* **Task brief**:
Each line below is to be written out in full, exactly as shown.

---*---

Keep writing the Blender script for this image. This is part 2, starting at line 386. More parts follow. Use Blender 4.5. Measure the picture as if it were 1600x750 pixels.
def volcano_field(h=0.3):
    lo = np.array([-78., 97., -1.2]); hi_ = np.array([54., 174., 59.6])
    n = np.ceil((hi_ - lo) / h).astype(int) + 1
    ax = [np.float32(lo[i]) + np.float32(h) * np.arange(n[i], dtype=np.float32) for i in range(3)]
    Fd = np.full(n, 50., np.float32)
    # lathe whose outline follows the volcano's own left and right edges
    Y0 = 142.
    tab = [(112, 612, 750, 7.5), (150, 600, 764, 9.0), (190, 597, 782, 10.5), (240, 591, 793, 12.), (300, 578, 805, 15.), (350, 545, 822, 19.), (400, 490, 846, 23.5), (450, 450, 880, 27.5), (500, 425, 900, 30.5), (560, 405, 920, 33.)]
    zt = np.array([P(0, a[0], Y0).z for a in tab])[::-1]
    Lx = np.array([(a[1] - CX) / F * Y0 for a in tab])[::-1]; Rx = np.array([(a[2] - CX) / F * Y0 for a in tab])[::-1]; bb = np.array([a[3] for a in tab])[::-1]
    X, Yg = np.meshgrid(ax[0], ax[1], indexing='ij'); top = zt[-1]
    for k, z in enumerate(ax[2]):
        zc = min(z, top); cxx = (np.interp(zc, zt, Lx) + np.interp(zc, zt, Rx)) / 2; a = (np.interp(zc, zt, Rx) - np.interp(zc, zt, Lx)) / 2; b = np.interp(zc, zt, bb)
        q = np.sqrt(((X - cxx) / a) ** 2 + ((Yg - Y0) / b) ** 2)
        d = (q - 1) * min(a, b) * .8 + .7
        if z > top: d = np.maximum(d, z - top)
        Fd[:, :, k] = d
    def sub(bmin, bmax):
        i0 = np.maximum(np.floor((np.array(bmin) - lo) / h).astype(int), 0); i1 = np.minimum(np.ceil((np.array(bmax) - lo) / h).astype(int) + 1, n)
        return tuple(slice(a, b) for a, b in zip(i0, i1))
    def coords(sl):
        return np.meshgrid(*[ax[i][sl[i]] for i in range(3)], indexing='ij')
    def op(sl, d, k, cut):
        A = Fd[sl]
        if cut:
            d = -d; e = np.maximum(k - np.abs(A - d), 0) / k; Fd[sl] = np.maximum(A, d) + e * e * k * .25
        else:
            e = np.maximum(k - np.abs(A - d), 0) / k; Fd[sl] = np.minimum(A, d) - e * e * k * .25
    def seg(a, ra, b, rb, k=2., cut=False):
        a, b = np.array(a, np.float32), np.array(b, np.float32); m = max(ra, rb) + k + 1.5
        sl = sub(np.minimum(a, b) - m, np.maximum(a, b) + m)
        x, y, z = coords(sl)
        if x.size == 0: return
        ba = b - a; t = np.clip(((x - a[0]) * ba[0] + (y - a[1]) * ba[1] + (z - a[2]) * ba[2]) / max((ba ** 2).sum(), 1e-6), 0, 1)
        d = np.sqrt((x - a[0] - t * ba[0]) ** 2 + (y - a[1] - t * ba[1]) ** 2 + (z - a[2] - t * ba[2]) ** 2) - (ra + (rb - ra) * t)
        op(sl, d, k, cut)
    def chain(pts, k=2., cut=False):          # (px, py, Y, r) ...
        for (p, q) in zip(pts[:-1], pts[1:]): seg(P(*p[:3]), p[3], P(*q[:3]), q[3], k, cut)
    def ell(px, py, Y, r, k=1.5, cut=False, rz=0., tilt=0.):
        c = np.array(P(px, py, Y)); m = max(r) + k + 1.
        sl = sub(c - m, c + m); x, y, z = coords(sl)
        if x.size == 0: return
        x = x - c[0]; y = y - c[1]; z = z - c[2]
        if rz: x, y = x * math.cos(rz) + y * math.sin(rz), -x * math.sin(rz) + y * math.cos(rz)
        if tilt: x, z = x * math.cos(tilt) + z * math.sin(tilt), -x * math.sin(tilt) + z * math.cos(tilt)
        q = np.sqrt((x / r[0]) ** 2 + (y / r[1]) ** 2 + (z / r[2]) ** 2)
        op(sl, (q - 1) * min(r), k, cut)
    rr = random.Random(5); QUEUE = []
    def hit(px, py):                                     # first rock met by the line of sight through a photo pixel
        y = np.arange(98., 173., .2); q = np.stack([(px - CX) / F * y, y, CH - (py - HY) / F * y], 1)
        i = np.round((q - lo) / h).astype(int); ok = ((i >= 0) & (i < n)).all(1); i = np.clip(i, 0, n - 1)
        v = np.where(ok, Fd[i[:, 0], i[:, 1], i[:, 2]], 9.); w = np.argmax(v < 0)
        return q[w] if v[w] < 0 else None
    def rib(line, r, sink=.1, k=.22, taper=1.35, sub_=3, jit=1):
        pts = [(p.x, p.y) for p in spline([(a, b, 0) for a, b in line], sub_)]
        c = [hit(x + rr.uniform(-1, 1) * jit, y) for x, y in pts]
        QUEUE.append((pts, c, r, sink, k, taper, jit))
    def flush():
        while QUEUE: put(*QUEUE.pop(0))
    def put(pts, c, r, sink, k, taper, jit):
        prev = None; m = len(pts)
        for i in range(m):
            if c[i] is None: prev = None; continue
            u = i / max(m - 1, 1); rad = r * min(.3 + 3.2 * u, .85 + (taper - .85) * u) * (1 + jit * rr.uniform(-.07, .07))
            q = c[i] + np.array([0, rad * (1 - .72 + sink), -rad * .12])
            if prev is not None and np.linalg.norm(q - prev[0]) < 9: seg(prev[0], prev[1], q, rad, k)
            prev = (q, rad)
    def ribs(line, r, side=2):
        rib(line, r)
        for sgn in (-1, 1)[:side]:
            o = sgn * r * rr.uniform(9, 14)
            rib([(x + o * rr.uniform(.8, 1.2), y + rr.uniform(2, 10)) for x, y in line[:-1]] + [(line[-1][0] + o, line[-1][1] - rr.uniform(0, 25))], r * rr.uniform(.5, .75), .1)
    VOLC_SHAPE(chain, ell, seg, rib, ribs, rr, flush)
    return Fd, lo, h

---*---

* **Answer to the task**:
Keep writing the Blender script for this image. This is part 2, starting at line 386. More parts follow. Use Blender 4.5. Measure the picture as if it were 1600x750 pixels.
def volcano_field(h=0.3):
    lo = np.array([-78., 97., -1.2]); hi_ = np.array([54., 174., 59.6])
    n = np.ceil((hi_ - lo) / h).astype(int) + 1
    ax = [np.float32(lo[i]) + np.float32(h) * np.arange(n[i], dtype=np.float32) for i in range(3)]
    Fd = np.full(n, 50., np.float32)
    # lathe whose outline follows the volcano's own left and right edges
    Y0 = 142.
    tab = [(112, 612, 750, 7.5), (150, 600, 764, 9.0), (190, 597, 782, 10.5), (240, 591, 793, 12.), (300, 578, 805, 15.), (350, 545, 822, 19.), (400, 490, 846, 23.5), (450, 450, 880, 27.5), (500, 425, 900, 30.5), (560, 405, 920, 33.)]
    zt = np.array([P(0, a[0], Y0).z for a in tab])[::-1]
    Lx = np.array([(a[1] - CX) / F * Y0 for a in tab])[::-1]; Rx = np.array([(a[2] - CX) / F * Y0 for a in tab])[::-1]; bb = np.array([a[3] for a in tab])[::-1]
    X, Yg = np.meshgrid(ax[0], ax[1], indexing='ij'); top = zt[-1]
    for k, z in enumerate(ax[2]):
        zc = min(z, top); cxx = (np.interp(zc, zt, Lx) + np.interp(zc, zt, Rx)) / 2; a = (np.interp(zc, zt, Rx) - np.interp(zc, zt, Lx)) / 2; b = np.interp(zc, zt, bb)
        q = np.sqrt(((X - cxx) / a) ** 2 + ((Yg - Y0) / b) ** 2)
        d = (q - 1) * min(a, b) * .8 + .7
        if z > top: d = np.maximum(d, z - top)
        Fd[:, :, k] = d
    def sub(bmin, bmax):
        i0 = np.maximum(np.floor((np.array(bmin) - lo) / h).astype(int), 0); i1 = np.minimum(np.ceil((np.array(bmax) - lo) / h).astype(int) + 1, n)
        return tuple(slice(a, b) for a, b in zip(i0, i1))
    def coords(sl):
        return np.meshgrid(*[ax[i][sl[i]] for i in range(3)], indexing='ij')
    def op(sl, d, k, cut):
        A = Fd[sl]
        if cut:
            d = -d; e = np.maximum(k - np.abs(A - d), 0) / k; Fd[sl] = np.maximum(A, d) + e * e * k * .25
        else:
            e = np.maximum(k - np.abs(A - d), 0) / k; Fd[sl] = np.minimum(A, d) - e * e * k * .25
    def seg(a, ra, b, rb, k=2., cut=False):
        a, b = np.array(a, np.float32), np.array(b, np.float32); m = max(ra, rb) + k + 1.5
        sl = sub(np.minimum(a, b) - m, np.maximum(a, b) + m)
        x, y, z = coords(sl)
        if x.size == 0: return
        ba = b - a; t = np.clip(((x - a[0]) * ba[0] + (y - a[1]) * ba[1] + (z - a[2]) * ba[2]) / max((ba ** 2).sum(), 1e-6), 0, 1)
        d = np.sqrt((x - a[0] - t * ba[0]) ** 2 + (y - a[1] - t * ba[1]) ** 2 + (z - a[2] - t * ba[2]) ** 2) - (ra + (rb - ra) * t)
        op(sl, d, k, cut)
    def chain(pts, k=2., cut=False):          # (px, py, Y, r) ...
        for (p, q) in zip(pts[:-1], pts[1:]): seg(P(*p[:3]), p[3], P(*q[:3]), q[3], k, cut)
    def ell(px, py, Y, r, k=1.5, cut=False, rz=0., tilt=0.):
        c = np.array(P(px, py, Y)); m = max(r) + k + 1.
        sl = sub(c - m, c + m); x, y, z = coords(sl)
        if x.size == 0: return
        x = x - c[0]; y = y - c[1]; z = z - c[2]
        if rz: x, y = x * math.cos(rz) + y * math.sin(rz), -x * math.sin(rz) + y * math.cos(rz)
        if tilt: x, z = x * math.cos(tilt) + z * math.sin(tilt), -x * math.sin(tilt) + z * math.cos(tilt)
        q = np.sqrt((x / r[0]) ** 2 + (y / r[1]) ** 2 + (z / r[2]) ** 2)
        op(sl, (q - 1) * min(r), k, cut)
    rr = random.Random(5); QUEUE = []
    def hit(px, py):                                     # first rock met by the line of sight through a photo pixel
        y = np.arange(98., 173., .2); q = np.stack([(px - CX) / F * y, y, CH - (py - HY) / F * y], 1)
        i = np.round((q - lo) / h).astype(int); ok = ((i >= 0) & (i < n)).all(1); i = np.clip(i, 0, n - 1)
        v = np.where(ok, Fd[i[:, 0], i[:, 1], i[:, 2]], 9.); w = np.argmax(v < 0)
        return q[w] if v[w] < 0 else None
    def rib(line, r, sink=.1, k=.22, taper=1.35, sub_=3, jit=1):
        pts = [(p.x, p.y) for p in spline([(a, b, 0) for a, b in line], sub_)]
        c = [hit(x + rr.uniform(-1, 1) * jit, y) for x, y in pts]
        QUEUE.append((pts, c, r, sink, k, taper, jit))
    def flush():
        while QUEUE: put(*QUEUE.pop(0))
    def put(pts, c, r, sink, k, taper, jit):
        prev = None; m = len(pts)
        for i in range(m):
            if c[i] is None: prev = None; continue
            u = i / max(m - 1, 1); rad = r * min(.3 + 3.2 * u, .85 + (taper - .85) * u) * (1 + jit * rr.uniform(-.07, .07))
            q = c[i] + np.array([0, rad * (1 - .72 + sink), -rad * .12])
            if prev is not None and np.linalg.norm(q - prev[0]) < 9: seg(prev[0], prev[1], q, rad, k)
            prev = (q, rad)
    def ribs(line, r, side=2):
        rib(line, r)
        for sgn in (-1, 1)[:side]:
            o = sgn * r * rr.uniform(9, 14)
            rib([(x + o * rr.uniform(.8, 1.2), y + rr.uniform(2, 10)) for x, y in line[:-1]] + [(line[-1][0] + o, line[-1][1] - rr.uniform(0, 25))], r * rr.uniform(.5, .75), .1)
    VOLC_SHAPE(chain, ell, seg, rib, ribs, rr, flush)
    return Fd, lo, h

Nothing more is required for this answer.